The Other Side of the Wind ★★★★½

"Ahead of its time" is a misnomer because for so singular an artist as Welles, there can be no specific time. He was not the voice of a moment, he was the voice of a perspective, joy and thirst for innovation that is a rarity in American art of any form. This film is as much an overwhelming jolt as it would have been in the mid-1970s, but let's be honest: the same would be true forty more years from now if we still have hearts, minds and movies then. It's a fool's errand to pretend you understand everything this is getting at after one sitting with it, but if it's okay to be extremely judgmental in my own space, I guess I can say that if you don't see a lot of probing, permanent brilliance in this piece, I don't know why you're on this website. That's not to say I'm not as confounded by it as anyone, though having seen the clips in One Man Band I was not surprised by its radicalism, and since F for Fake is one of my favorite films I was pretty open-armed for it.

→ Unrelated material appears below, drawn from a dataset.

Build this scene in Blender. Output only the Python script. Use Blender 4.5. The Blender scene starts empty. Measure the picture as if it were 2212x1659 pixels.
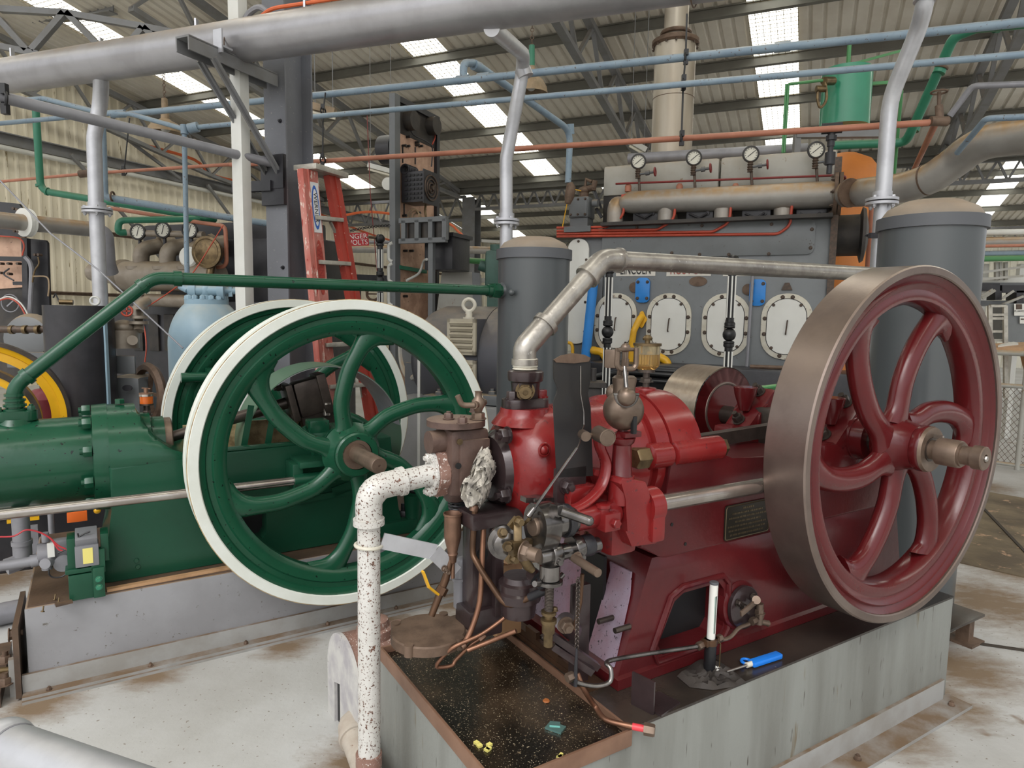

Welles made outsider art and had no easier a time making a living at it than anyone else, but he made it with a zeal that generated respect even from those without the patience to enable him. This playful, rambling but impressively lively portrait of an enigmatic "great man" director's 70th birthday party was shot and edited in fits and starts out of people's houses and with a cast and crew that was doing it out of love, right up to its bizarrely appropriate premiere on a streaming service four decades later, three after Welles' death. Unlike many, I buy that it's not really autobiography -- from what I know of Welles, he wasn't the paranoid, mean wreck Huston seems to be here, and even if we must go there, it's telling that the film largely seems designed to deconstruct the kind of mythology that builds up around any "great man" figure, as if no one was more skeptical of the Welles Legend than Welles himself. The resulting film feels like a full fruition of his vision that would have been impossible during his lifetime, and despite its considerable wit and busyness it absolutely pulses with loss and disappointment that extends far beyond the matter of the lead character's (and Welles') death. It shares some stylistic traits with Robert Altman's work and has the same sometimes unfortunate distancing quality, the making of impressions and imparting of story information almost by osmosis, but is more deliberately timed, performed and edited than Altman's work, with the result that none of the offhand dialogue and layered, complicated interactions ever feel inconsequential. There's a lot of competition but the key conversation -- more even than those about the failed quests for money and the John Huston character's shamed sexuality -- for me was that in which Huston and Lilli Palmer discuss their friendship and conclude that the great tragedy is the eventual discovery that a long-lost closeness was shared between "two other people."

My cinephile friends will probably find it a tired comparison but I recall Robert Christgau's positive impression of Brian Wilson's 2004 reconstruction of Smile, which I disliked very much, as being colored by how moving it was to hear Wilson reinterpret himself after a great deal of time had passed. Our encounters with this film are affected similarly by the decades since it was actually shot, as it can instill in us a longing for a time in which such a mess of genuine ideas, jumbled emotions and risk-taking was even possible -- when was the last time you saw a new movie that could compete with the indelible imagery of even this film's "movie within a movie" that's designed as a parody of pretentious arthouse fare but in fact is as visually arresting and masterfully edited as anything in Welles' career, therefore far more striking than anything in even great films of the modern era? Again, I'm not lamenting a lost time, I'm lamenting that Welles was not an artist we have matched, nor one we can ever duplicate. New work from him in 2018 is, put simply, an unfathomable gift.

There will be a lot more to say, I'm sure; I'm not going to try to fashion this into a coherent essay because it would be unfair to the film, but one last thought: if part of the point Welles was driving at was the anti-art sentiment that runs within and counter to the core of filmmaking as an industry and profession as opposed to an art form, he certainly did see where the entire field was heading despite his own preoccupations at the time being the trappings and debts of New Hollywood; and if he and Oja Kodar feared that said anti-art sentiment was likely to spread to the rest of the world, the dumping of this picture on so universally accessible a service as Netflix and the resulting cornucopia of star ratings and opinions from what C.F. Kane would have called "a cross section of the American public" seems like, somehow, another part of Welles' divinely considered, career-long performance artistry. Incidentally, one reviewer here on Lboxd complained that Welles "loves naked people to a disgusting degree." I would never even contemplate putting any aspect of myself on a plane with Orson Welles, but: same as hell, buddy.